▶ _PROBLEM DESCRIPTION_
Print verbatim the opening line of the material and every subsequent line through the one containing "0.42), 0.2, use_obj=False)".

▶ _SUPPLIED MATERIAL_
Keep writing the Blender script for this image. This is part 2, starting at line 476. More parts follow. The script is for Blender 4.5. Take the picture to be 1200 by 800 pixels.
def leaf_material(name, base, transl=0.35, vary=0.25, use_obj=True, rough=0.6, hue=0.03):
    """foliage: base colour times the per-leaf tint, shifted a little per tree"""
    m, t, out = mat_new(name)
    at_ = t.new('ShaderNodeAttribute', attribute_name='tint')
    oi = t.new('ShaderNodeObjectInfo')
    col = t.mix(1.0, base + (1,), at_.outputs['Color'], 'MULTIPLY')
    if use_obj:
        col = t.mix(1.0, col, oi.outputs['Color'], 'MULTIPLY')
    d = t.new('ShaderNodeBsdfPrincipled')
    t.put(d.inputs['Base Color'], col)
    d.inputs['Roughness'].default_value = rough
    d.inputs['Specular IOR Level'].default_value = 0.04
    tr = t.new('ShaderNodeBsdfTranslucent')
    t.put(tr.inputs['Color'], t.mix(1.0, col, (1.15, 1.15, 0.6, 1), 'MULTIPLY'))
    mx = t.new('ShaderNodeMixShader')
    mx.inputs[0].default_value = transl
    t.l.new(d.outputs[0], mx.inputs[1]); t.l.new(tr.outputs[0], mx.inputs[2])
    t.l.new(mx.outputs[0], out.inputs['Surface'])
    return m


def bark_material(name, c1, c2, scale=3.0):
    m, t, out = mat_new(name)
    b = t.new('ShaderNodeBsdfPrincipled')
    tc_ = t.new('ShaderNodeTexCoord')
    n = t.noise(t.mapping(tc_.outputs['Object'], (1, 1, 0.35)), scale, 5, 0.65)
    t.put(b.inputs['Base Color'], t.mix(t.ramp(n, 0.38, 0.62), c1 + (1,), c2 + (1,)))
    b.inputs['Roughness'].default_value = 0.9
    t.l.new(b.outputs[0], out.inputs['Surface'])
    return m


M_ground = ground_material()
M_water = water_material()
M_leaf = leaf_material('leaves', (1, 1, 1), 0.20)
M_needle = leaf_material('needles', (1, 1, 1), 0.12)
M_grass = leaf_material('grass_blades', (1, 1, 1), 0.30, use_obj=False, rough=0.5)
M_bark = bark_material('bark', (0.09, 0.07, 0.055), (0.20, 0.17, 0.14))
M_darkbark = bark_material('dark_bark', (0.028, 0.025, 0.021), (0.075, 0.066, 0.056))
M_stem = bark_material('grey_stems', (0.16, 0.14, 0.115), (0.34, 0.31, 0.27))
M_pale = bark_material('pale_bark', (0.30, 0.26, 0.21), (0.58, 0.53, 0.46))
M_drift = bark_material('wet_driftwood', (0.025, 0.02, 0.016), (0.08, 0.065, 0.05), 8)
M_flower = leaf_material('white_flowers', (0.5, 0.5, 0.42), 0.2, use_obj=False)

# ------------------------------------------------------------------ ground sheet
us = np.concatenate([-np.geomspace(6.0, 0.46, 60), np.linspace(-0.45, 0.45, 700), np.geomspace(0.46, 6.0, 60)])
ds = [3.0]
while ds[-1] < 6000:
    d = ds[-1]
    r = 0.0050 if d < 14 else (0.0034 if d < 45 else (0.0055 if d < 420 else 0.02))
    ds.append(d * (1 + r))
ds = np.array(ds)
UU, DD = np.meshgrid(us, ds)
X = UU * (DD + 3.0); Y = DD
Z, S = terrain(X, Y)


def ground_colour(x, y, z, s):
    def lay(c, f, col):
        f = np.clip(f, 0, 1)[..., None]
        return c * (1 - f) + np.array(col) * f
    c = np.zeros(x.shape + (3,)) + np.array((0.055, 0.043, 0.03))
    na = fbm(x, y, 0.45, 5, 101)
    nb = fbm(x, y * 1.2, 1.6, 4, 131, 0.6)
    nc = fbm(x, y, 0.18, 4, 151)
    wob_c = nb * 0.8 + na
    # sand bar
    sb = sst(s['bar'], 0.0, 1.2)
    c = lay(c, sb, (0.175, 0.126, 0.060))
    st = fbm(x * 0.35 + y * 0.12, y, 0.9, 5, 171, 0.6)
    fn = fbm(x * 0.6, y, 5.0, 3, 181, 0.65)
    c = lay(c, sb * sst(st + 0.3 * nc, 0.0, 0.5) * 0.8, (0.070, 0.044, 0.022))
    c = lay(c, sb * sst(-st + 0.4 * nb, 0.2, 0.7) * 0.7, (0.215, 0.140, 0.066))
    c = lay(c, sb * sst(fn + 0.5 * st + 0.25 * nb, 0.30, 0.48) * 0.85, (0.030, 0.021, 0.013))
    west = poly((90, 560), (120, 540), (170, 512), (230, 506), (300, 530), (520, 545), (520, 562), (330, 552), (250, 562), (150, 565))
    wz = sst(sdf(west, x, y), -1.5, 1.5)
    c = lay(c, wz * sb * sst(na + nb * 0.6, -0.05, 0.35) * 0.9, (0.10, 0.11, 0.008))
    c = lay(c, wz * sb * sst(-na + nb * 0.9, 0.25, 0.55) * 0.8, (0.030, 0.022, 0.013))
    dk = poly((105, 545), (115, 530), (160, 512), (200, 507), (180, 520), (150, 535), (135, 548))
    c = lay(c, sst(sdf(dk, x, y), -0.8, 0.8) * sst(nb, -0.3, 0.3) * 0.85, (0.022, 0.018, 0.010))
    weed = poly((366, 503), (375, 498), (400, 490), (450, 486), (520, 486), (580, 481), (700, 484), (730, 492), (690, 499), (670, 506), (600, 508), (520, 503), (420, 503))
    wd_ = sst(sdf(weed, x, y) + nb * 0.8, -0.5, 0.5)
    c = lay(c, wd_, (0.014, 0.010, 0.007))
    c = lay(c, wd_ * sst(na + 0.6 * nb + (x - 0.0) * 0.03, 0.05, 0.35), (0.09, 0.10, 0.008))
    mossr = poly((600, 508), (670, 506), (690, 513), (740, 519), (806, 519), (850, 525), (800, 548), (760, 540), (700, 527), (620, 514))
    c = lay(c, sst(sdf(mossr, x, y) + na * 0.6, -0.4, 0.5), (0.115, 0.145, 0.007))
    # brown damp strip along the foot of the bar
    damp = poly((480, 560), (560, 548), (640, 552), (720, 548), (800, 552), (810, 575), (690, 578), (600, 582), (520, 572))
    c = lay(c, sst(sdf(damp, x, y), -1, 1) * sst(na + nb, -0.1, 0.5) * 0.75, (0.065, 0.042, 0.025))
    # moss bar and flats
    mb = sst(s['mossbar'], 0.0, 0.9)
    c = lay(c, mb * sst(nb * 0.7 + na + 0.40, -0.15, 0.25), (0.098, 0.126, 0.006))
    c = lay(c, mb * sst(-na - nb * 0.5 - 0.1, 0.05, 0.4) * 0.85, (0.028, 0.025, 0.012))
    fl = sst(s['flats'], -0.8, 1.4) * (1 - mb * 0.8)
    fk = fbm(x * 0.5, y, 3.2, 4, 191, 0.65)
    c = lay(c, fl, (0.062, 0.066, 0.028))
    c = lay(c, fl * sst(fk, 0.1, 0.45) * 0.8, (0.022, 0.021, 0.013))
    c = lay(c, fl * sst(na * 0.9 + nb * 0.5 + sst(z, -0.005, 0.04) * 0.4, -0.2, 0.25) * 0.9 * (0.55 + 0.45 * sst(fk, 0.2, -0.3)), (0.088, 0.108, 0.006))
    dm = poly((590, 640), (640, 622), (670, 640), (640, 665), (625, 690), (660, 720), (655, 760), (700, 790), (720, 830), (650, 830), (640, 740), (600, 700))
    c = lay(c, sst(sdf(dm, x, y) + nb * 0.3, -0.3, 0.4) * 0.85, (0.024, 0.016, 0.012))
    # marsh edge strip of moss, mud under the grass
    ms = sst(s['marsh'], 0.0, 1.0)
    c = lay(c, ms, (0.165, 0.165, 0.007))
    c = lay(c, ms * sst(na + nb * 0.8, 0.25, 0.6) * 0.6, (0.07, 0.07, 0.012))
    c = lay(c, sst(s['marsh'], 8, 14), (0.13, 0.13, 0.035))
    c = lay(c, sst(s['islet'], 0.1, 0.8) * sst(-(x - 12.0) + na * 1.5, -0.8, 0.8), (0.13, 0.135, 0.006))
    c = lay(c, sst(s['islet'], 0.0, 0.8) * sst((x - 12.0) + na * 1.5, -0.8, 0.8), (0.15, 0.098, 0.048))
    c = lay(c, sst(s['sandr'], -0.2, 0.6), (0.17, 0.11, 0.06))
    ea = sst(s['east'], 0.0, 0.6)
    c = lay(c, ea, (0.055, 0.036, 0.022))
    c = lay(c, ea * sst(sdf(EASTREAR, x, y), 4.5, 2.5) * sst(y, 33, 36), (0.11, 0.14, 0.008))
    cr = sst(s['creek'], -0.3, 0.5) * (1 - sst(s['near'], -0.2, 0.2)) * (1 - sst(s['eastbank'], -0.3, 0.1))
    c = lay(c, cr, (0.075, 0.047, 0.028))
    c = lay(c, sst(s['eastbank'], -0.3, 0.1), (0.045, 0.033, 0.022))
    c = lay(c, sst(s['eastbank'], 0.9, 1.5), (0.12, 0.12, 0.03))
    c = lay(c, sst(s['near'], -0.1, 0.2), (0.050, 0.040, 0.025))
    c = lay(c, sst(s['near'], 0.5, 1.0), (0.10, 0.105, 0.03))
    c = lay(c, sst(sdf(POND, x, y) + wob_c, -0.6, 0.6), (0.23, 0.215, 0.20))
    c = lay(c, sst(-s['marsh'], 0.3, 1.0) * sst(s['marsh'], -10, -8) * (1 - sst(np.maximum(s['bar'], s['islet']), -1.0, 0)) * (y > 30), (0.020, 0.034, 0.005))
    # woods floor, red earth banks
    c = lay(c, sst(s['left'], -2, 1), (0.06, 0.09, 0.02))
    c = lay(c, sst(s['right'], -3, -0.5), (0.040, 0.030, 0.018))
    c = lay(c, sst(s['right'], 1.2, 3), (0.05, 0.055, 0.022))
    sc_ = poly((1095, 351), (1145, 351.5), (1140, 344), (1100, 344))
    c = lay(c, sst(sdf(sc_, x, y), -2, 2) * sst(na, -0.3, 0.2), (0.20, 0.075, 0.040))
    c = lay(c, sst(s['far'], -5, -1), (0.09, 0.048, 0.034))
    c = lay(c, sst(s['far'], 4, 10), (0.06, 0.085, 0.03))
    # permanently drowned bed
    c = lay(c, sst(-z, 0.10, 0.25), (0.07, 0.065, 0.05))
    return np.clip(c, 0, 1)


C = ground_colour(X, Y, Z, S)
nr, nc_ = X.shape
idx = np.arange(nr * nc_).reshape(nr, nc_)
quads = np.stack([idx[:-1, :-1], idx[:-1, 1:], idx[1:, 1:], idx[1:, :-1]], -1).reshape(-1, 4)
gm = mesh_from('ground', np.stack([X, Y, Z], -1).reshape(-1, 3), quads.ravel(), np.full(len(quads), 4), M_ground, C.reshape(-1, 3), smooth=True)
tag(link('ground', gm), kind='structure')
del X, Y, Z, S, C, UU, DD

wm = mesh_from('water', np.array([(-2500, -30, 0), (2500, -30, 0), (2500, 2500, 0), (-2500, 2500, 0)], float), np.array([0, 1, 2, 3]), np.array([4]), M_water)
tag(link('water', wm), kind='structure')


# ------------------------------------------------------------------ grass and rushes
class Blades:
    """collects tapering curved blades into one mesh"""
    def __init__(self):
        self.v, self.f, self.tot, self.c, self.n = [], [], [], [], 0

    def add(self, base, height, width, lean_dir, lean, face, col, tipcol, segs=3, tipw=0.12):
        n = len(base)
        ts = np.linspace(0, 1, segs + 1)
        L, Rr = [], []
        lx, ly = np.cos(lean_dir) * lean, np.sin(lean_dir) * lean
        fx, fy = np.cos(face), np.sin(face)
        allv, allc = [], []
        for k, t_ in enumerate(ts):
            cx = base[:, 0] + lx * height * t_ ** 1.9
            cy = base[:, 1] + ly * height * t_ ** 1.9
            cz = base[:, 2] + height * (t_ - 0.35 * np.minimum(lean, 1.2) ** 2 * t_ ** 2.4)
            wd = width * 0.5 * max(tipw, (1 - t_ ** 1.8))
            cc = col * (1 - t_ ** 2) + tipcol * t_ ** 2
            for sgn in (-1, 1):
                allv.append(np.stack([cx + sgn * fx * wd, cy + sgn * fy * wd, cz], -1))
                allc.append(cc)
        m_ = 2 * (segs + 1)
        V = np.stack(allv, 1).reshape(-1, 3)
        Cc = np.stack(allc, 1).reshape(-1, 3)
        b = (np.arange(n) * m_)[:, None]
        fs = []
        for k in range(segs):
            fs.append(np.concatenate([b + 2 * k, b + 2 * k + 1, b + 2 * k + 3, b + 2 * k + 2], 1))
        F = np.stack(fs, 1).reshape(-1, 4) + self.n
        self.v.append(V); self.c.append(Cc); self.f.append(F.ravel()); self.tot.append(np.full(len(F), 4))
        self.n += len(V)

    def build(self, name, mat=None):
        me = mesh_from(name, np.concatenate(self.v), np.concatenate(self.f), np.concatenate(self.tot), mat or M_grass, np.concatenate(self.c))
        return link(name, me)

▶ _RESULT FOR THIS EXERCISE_
Keep writing the Blender script for this image. This is part 2, starting at line 476. More parts follow. The script is for Blender 4.5. Take the picture to be 1200 by 800 pixels.
def leaf_material(name, base, transl=0.35, vary=0.25, use_obj=True, rough=0.6, hue=0.03):
    """foliage: base colour times the per-leaf tint, shifted a little per tree"""
    m, t, out = mat_new(name)
    at_ = t.new('ShaderNodeAttribute', attribute_name='tint')
    oi = t.new('ShaderNodeObjectInfo')
    col = t.mix(1.0, base + (1,), at_.outputs['Color'], 'MULTIPLY')
    if use_obj:
        col = t.mix(1.0, col, oi.outputs['Color'], 'MULTIPLY')
    d = t.new('ShaderNodeBsdfPrincipled')
    t.put(d.inputs['Base Color'], col)
    d.inputs['Roughness'].default_value = rough
    d.inputs['Specular IOR Level'].default_value = 0.04
    tr = t.new('ShaderNodeBsdfTranslucent')
    t.put(tr.inputs['Color'], t.mix(1.0, col, (1.15, 1.15, 0.6, 1), 'MULTIPLY'))
    mx = t.new('ShaderNodeMixShader')
    mx.inputs[0].default_value = transl
    t.l.new(d.outputs[0], mx.inputs[1]); t.l.new(tr.outputs[0], mx.inputs[2])
    t.l.new(mx.outputs[0], out.inputs['Surface'])
    return m


def bark_material(name, c1, c2, scale=3.0):
    m, t, out = mat_new(name)
    b = t.new('ShaderNodeBsdfPrincipled')
    tc_ = t.new('ShaderNodeTexCoord')
    n = t.noise(t.mapping(tc_.outputs['Object'], (1, 1, 0.35)), scale, 5, 0.65)
    t.put(b.inputs['Base Color'], t.mix(t.ramp(n, 0.38, 0.62), c1 + (1,), c2 + (1,)))
    b.inputs['Roughness'].default_value = 0.9
    t.l.new(b.outputs[0], out.inputs['Surface'])
    return m


M_ground = ground_material()
M_water = water_material()
M_leaf = leaf_material('leaves', (1, 1, 1), 0.20)
M_needle = leaf_material('needles', (1, 1, 1), 0.12)
M_grass = leaf_material('grass_blades', (1, 1, 1), 0.30, use_obj=False, rough=0.5)
M_bark = bark_material('bark', (0.09, 0.07, 0.055), (0.20, 0.17, 0.14))
M_darkbark = bark_material('dark_bark', (0.028, 0.025, 0.021), (0.075, 0.066, 0.056))
M_stem = bark_material('grey_stems', (0.16, 0.14, 0.115), (0.34, 0.31, 0.27))
M_pale = bark_material('pale_bark', (0.30, 0.26, 0.21), (0.58, 0.53, 0.46))
M_drift = bark_material('wet_driftwood', (0.025, 0.02, 0.016), (0.08, 0.065, 0.05), 8)
M_flower = leaf_material('white_flowers', (0.5, 0.5, 0.42), 0.2, use_obj=False)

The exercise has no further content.